_Instructions to follow_
Restate, exactly and without pictures, the lines from the start of the listing below through the line holding "hb.build('transom', DARKM, gw)".

----

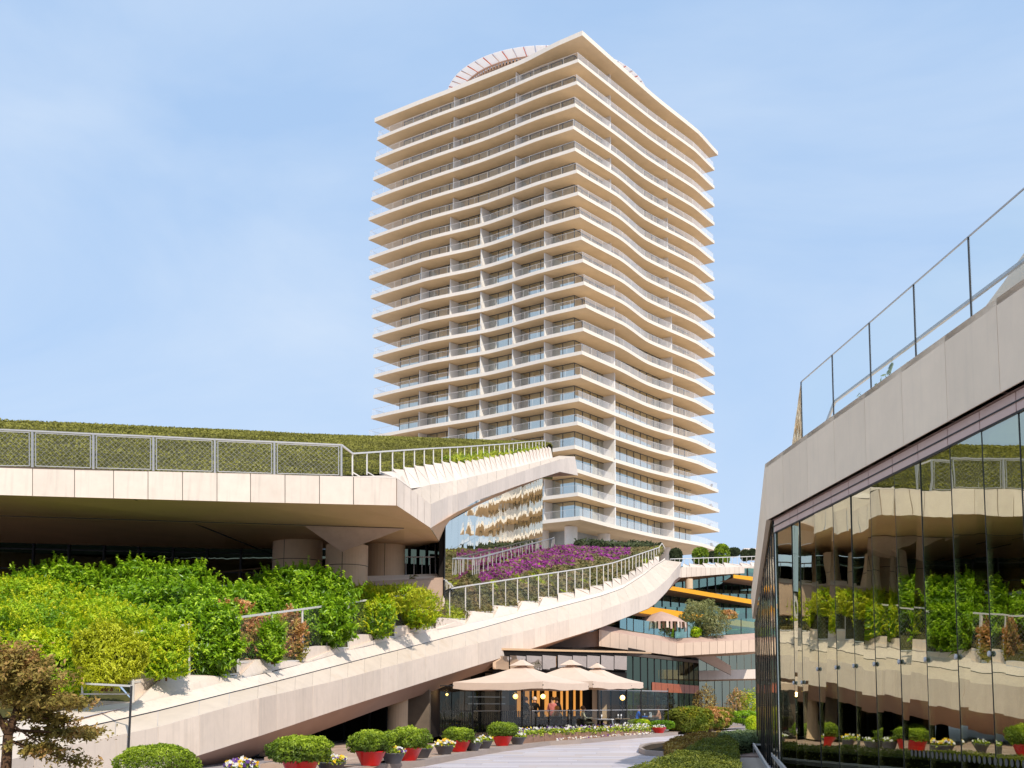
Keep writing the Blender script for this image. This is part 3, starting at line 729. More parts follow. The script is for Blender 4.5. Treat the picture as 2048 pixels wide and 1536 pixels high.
# columns
def column(u, w, v_t, v_b, Y, parent, m=COLM, joints=()):
    a = P(u-w/2, 1150, Y); b_ = P(u+w/2, 1150, Y); r = (b_.x-a.x)/2; c = (a+b_)/2; zt = P(u, v_t, Y-r).z+.3; z0 = P(u, v_b, Y-r).z-.5
    mb = MB(); mb.lathe((c.x, c.y, z0), [(r, 0), (r, zt-z0)], 40)
    o = mb.build('column', m, parent)
    j = MB()
    for t in joints: j.box((c.x+(r+.001)*math.cos(t), c.y+(r+.001)*math.sin(t), (z0+zt)/2), (.012, .02, zt-z0), t)
    j.lathe((c.x, c.y, zt-.9), [(r+.004, 0), (r+.004, .025)], 40, cap=False)
    link('column_joint', j.mesh('column_joint', DARKM), o)
column(594, 98, 1089, 1200, 49, pav, joints=(-1.9,)); column(693, 84, 1100, 1174, 48, pav, joints=(-1.6,)); column(768, 82, 1056, 1153, 51, pav, joints=(-1.4,))
# dark glass wall with mullions at the back
gw = empty('curtain_wall', P(200, 1180, 52), 'dark glass curtain wall in shade under the brown soffit', 'wall')
A0 = P(-120, 1180, 51.5)+LEXT; A1 = P(745, 1160, 54.5); zt = 8.9; zb = 5.6
dv = (A1-A0); dv.z = 0; nn = int(dv.length/1.5)
for i in range(nn):
    p = A0+dv*(i/nn); q = A0+dv*((i+1)/nn)
    MB().slab((p.x, p.y, zb), (q.x, q.y, zb), (q.x, q.y, zt), (p.x, p.y, zt), Vector((0, .04, 0))).build('glass_pane', MIRD, gw)
    MB().box((p.x, p.y-.05, (zb+zt)/2), (.09, .16, zt-zb)).build('mullion', DARKM, gw)
hb = MB()
for z in (6.6, 7.7, 8.6): hb.bar((A0.x, A0.y-.03, z), (A1.x, A1.y-.03, z), .06)
hb.build('transom', DARKM, gw)
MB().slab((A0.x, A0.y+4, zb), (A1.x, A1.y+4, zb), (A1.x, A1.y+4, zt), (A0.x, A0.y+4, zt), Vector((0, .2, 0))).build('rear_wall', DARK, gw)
# mirrored glass wall with the tower in it
mw = empty('mirror_wall', P(889, 1160, 50), 'mirrored glass wall under the prow reflecting wavy tower balconies', 'wall')
G0 = P(889, 1163, 50); G1 = P(1085, 1090, 100)
dv = G1-G0; NPN = 28; dvh = Vector((dv.x, dv.y, 0)); nrm = Vector((-dvh.y, dvh.x, 0)).normalized()
if nrm.x < 0: nrm = -nrm
rr = random.Random(3)
for i in range(NPN):
    for lv in range(2):
        s0 = i/NPN; s1 = (i+1)/NPN
        p = G0+dv*s0; q = G0+dv*s1
        def topz(s):
            u = projuv(G0+dv*s)[0]; Y = (G0+dv*s).y
            return P(u, tab(u, [(889, 1046), (930, 1024), (985, 990), (1085, 953)]), Y).z
        tz0, tz1 = topz(s0), topz(s1)
        z0a, z0b = (p.z-.4, q.z-.4) if lv == 0 else (lerp(V(0, 0, p.z), V(0, 0, tz0), .5).z, lerp(V(0, 0, q.z), V(0, 0, tz1), .5).z)
        z1a, z1b = (lerp(V(0, 0, p.z), V(0, 0, tz0), .5).z, lerp(V(0, 0, q.z), V(0, 0, tz1), .5).z) if lv == 0 else (tz0, tz1)
        t0 = nrm*rr.uniform(-.006, .006); t1 = nrm*rr.uniform(-.006, .006)
        g = dvh.normalized()*.01
        MB().slab(V(p.x, p.y, z0a)+t0+g, V(q.x, q.y, z0b)+t1-g, V(q.x, q.y, z1b-.01)-t1*.5-g, V(p.x, p.y, z1a-.01)-t0*.5+g, -nrm*.03).build('mirror_pane', MIRR, mw)
b = MB()
b.slab(V(G0.x, G0.y, G0.z-.5)-nrm*.06, V(G1.x, G1.y, G1.z-.5)-nrm*.06, V(G1.x, G1.y, topz(1))-nrm*.06, V(G0.x, G0.y, topz(0))-nrm*.06, -nrm*.2)
b.build('backing', DARK, mw)
# glazed entrance corner left of the mirror wall
en = empty('glazed_entrance', P(850, 1160, 52), 'dark glazed entrance corner between stone column and mirrored wall', 'entrance')
EA = P(800, 1160, 55); EB = V(G0.x, G0.y, EA.z)
for i in range(5):
    p = lerp(EA, EB, i/5); q = lerp(EA, EB, (i+1)/5)
    MB().slab((p.x+.02, p.y, 6.3), (q.x-.02, q.y, 6.3), (q.x-.02, q.y, 9.4), (p.x+.02, p.y, 9.4), Vector((0, .03, 0))).build('glass_pane', MIRD, en)
    MB().box((q.x, q.y-.04, 7.8), (.05, .1, 3.2)).build('mullion', DARKM, en)
MB().bar((EA.x, EA.y-.1, 7.0), (EB.x, EB.y-.1, 7.0), .05).build('transom', METAL, en)

# ---- green roof
RG = [(-220, 832, 72), (0, 842, 74), (250, 852.5, 76), (512, 864.5, 79), (625, 871, 82), (800, 876, 92), (915, 881, 102), (1013, 886, 112), (1075, 888, 118), (1105, 893, 121)]
RB = [(-220, 930, 39.0), (0, 935, 39.6), (250, 942, 40.6), (512, 948, 41.6), (625, 951, 42.2), (700, 951, 43.2)]+[(u, v-.5, Y+.3) for (u, v, Y) in UK[2::3]]
NS = 40
def resample(T, n):
    pts = [P(*t) for t in T]; pts = [pts[0]+LEXT]+pts; L_ = [0]
    for i in range(len(pts)-1): L_.append(L_[-1]+(pts[i+1]-pts[i]).length)
    out = []
    for k in range(n+1):
        s = L_[-1]*k/n; i = 0
        while i < len(pts)-2 and L_[i+1] < s: i += 1
        out.append(lerp(pts[i], pts[i+1], (s-L_[i])/(L_[i+1]-L_[i])))
    return out
rb, rg_ = resample(RB, NS), resample(RG, NS)
rows = []
for i in range(13):
    t = i/12
    rows.append([lerp(a, b, t)+Vector((0, 0, .35*math.sin(math.pi*t))) for a, b in zip(rb, rg_)])
rows.append([p+Vector((0, 3, -3)) for p in rg_])
loft(rows, 'roof_garden_soil', GSOIL, kind='structure')
rbA = np.array([tuple(p) for p in rb]); rgA = np.array([tuple(p) for p in rg_])
def roofpt(s, t):
    x = np.clip(s, 0, .9999)*NS; i = x.astype(int); f = (x-i)[:, None]
    a = rbA[i]*(1-f)+rbA[i+1]*f; b = rgA[i]*(1-f)+rgA[i+1]*f
    p = a*(1-t[:, None])+b*t[:, None]; p[:, 2] += .35*np.sin(np.pi*t); return p
n = 190000
s = rng.uniform(0, 1, n); t = rng.uniform(0, 1, n)**1.25
rowsn = 34
tt = t*rowsn; fr = tt-np.floor(tt)
keep = rng.uniform(0, 1, n) < np.where(fr < .72, 1, .12)
s, t, fr = s[keep], t[keep], fr[keep]
p = roofpt(s, t); n = len(p)
hgt = .02+.11*np.sin(np.pi*np.clip(fr/.72, 0, 1))*(.6+.8*vnoise(p, .8, 3))
p[:, 2] += hgt*rng.uniform(.3, 1, n)
nr = np.tile([0, -.5, .8], (n, 1))
leaves('roof_groundcover', p, nr, .10+.08*t, .45, ROOFG, tint=.12+.5*vnoise(p, .5, 5)*rng.uniform(.4, 1.4, n)+1.2*(hgt-.04), spread=.8, kind='stuff')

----

_Result below_
Keep writing the Blender script for this image. This is part 3, starting at line 729. More parts follow. The script is for Blender 4.5. Treat the picture as 2048 pixels wide and 1536 pixels high.
# columns
def column(u, w, v_t, v_b, Y, parent, m=COLM, joints=()):
    a = P(u-w/2, 1150, Y); b_ = P(u+w/2, 1150, Y); r = (b_.x-a.x)/2; c = (a+b_)/2; zt = P(u, v_t, Y-r).z+.3; z0 = P(u, v_b, Y-r).z-.5
    mb = MB(); mb.lathe((c.x, c.y, z0), [(r, 0), (r, zt-z0)], 40)
    o = mb.build('column', m, parent)
    j = MB()
    for t in joints: j.box((c.x+(r+.001)*math.cos(t), c.y+(r+.001)*math.sin(t), (z0+zt)/2), (.012, .02, zt-z0), t)
    j.lathe((c.x, c.y, zt-.9), [(r+.004, 0), (r+.004, .025)], 40, cap=False)
    link('column_joint', j.mesh('column_joint', DARKM), o)
column(594, 98, 1089, 1200, 49, pav, joints=(-1.9,)); column(693, 84, 1100, 1174, 48, pav, joints=(-1.6,)); column(768, 82, 1056, 1153, 51, pav, joints=(-1.4,))
# dark glass wall with mullions at the back
gw = empty('curtain_wall', P(200, 1180, 52), 'dark glass curtain wall in shade under the brown soffit', 'wall')
A0 = P(-120, 1180, 51.5)+LEXT; A1 = P(745, 1160, 54.5); zt = 8.9; zb = 5.6
dv = (A1-A0); dv.z = 0; nn = int(dv.length/1.5)
for i in range(nn):
    p = A0+dv*(i/nn); q = A0+dv*((i+1)/nn)
    MB().slab((p.x, p.y, zb), (q.x, q.y, zb), (q.x, q.y, zt), (p.x, p.y, zt), Vector((0, .04, 0))).build('glass_pane', MIRD, gw)
    MB().box((p.x, p.y-.05, (zb+zt)/2), (.09, .16, zt-zb)).build('mullion', DARKM, gw)
hb = MB()
for z in (6.6, 7.7, 8.6): hb.bar((A0.x, A0.y-.03, z), (A1.x, A1.y-.03, z), .06)
hb.build('transom', DARKM, gw)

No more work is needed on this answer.